THE CAMP DAVID ACCORDS: A CASE OF INTERNATIONAL BARGAINING

InternationalTHE CAMP DAVID ACCORDS:
A CASE OF INTERNATIONAL BARGAINING

By Shibley Telhami
Professor, Department of Government and Politics
University of Maryland

The Camp David accords between Egypt and Israel, concluded with the mediation of the
United States on September 17, 1978, represent a remarkable event in Middle East history. For
three decades Egypt had been Israel’s most avowed enemy, having fought four wars and
championed the pan-Arab and Palestinian causes. A generation of Egyptians grew up knowing
Israel simply as «the illegitimate Zionist enemy» that had displaced the Palestinian people. It is
no wonder, then, that when President Anwar el Sadat of Egypt announced his intention to visit
Jerusalem, in a gesture that led to Camp David, most people were surprised, some indeed
shocked; Israelis danced in the streets in a state of euphoria. And when the accords were finally
signed, the repercussions were equally dramatic: Egypt, the historical leader of the Arab world,
was expelled from the Arab League, and the Egyptian people showed no great enthusiasm. The
Camp David accords are thus something of a puzzle.

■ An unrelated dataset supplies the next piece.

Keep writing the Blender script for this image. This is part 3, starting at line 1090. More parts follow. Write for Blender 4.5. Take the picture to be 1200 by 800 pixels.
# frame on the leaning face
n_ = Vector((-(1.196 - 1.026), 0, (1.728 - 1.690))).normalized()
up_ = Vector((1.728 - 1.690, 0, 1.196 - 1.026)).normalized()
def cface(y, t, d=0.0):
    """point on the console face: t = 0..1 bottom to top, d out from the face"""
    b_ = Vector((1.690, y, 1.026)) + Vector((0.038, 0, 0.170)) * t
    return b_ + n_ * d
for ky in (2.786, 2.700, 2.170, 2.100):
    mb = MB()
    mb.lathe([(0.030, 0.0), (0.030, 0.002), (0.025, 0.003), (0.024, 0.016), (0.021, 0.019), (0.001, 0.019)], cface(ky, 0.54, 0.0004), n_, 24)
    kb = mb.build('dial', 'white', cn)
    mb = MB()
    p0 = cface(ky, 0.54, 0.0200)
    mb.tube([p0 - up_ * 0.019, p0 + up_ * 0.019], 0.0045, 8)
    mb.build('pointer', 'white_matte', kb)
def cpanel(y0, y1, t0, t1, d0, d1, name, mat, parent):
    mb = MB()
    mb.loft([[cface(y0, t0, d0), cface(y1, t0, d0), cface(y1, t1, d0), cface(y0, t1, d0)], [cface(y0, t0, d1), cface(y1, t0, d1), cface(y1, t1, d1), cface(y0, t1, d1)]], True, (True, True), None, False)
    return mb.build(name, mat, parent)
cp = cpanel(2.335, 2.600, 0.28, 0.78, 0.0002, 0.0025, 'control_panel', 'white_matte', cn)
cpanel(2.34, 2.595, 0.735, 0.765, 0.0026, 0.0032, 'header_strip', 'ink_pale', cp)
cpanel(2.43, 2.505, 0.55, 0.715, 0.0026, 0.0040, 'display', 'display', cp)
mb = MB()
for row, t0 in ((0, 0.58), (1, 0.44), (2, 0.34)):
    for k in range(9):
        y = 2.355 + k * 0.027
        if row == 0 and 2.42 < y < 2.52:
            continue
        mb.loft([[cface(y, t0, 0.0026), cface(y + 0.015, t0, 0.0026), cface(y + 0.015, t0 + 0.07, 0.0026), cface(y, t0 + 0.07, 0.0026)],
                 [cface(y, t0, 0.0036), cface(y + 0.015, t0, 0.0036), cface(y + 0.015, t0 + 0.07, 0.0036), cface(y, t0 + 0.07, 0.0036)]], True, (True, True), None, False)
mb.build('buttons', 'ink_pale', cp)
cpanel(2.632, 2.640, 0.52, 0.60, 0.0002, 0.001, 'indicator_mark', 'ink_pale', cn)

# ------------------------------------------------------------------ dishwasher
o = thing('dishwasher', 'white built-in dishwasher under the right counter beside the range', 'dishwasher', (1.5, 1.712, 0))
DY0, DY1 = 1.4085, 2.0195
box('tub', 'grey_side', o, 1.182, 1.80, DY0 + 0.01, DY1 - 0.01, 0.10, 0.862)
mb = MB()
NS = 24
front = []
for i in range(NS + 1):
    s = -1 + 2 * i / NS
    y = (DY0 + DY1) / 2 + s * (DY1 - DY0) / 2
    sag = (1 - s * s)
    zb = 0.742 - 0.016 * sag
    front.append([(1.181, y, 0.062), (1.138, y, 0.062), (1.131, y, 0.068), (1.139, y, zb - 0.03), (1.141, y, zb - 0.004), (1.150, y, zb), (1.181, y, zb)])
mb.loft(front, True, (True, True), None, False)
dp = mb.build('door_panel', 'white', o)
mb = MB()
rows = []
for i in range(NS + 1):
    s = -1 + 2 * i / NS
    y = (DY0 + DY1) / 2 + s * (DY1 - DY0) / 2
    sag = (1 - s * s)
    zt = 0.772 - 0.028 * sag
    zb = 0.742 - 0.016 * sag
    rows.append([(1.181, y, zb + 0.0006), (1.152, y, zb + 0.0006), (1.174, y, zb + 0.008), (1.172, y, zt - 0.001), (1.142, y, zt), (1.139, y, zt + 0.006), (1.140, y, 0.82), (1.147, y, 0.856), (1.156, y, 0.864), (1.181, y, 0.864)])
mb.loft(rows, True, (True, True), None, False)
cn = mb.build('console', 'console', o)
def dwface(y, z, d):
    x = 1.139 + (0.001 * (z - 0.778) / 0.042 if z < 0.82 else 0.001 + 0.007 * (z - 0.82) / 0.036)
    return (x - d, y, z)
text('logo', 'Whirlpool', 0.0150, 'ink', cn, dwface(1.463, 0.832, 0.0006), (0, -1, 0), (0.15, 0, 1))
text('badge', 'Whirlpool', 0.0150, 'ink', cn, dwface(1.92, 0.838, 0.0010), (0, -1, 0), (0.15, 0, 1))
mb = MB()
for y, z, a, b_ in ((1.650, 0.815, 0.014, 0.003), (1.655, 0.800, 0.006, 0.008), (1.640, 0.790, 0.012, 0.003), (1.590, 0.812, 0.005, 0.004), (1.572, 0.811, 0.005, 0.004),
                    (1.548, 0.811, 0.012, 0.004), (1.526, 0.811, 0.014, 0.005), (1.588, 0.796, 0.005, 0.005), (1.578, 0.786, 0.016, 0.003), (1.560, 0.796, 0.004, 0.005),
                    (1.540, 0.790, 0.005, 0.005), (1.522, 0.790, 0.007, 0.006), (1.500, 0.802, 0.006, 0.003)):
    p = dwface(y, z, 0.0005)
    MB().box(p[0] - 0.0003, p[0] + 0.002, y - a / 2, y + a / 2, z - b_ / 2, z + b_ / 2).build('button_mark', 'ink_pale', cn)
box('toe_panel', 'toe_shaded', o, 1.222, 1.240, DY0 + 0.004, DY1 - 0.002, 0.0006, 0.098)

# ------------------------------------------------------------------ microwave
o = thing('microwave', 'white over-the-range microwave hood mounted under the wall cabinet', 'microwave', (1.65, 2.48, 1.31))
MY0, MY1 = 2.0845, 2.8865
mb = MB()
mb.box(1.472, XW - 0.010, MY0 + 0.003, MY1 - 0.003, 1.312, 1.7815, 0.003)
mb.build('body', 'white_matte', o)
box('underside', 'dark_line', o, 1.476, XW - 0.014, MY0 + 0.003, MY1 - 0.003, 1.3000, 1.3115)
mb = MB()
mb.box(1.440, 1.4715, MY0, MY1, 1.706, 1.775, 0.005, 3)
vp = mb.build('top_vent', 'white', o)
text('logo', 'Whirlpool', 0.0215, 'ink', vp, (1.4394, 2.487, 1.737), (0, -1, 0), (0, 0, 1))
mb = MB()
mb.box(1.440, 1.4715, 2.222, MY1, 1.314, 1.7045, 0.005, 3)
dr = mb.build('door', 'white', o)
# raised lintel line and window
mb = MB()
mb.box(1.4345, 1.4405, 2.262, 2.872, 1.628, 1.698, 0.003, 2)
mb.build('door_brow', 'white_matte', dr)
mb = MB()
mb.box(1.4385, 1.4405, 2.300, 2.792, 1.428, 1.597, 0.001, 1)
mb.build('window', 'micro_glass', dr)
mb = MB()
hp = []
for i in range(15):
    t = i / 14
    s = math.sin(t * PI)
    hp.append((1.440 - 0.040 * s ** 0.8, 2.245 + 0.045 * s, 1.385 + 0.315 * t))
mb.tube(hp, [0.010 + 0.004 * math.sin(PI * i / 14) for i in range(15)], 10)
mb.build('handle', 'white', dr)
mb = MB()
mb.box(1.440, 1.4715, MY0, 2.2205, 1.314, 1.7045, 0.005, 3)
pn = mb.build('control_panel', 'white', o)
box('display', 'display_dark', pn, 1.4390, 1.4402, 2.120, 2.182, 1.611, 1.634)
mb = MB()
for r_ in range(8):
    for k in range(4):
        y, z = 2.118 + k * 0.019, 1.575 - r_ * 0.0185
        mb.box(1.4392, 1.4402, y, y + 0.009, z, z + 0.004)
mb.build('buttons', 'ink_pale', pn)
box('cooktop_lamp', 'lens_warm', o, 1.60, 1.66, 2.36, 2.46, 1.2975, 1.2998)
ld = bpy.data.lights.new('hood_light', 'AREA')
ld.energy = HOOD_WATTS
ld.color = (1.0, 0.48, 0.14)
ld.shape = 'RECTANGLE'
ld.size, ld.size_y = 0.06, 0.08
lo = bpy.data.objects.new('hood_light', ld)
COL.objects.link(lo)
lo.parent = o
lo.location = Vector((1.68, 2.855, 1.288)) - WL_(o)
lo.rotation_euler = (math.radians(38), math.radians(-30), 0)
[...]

As a case of international bargaining, Camp David provides an unusually appropriate
opportunity for examining the relative explanatory power of several causal variables. At the level
of superpower and regional relations, the outcome of the Camp David process had a substantial
impact on superpower interests, the chances of war, and regional politics in the Middle East. In
addition, the bargaining process, involving the highest levels of government, was so well defined
(especially in its later stages), so clearly isolated, and so intensely continuous, that it offers a
clear insight into the effect of the art of negotiating on the final agreements.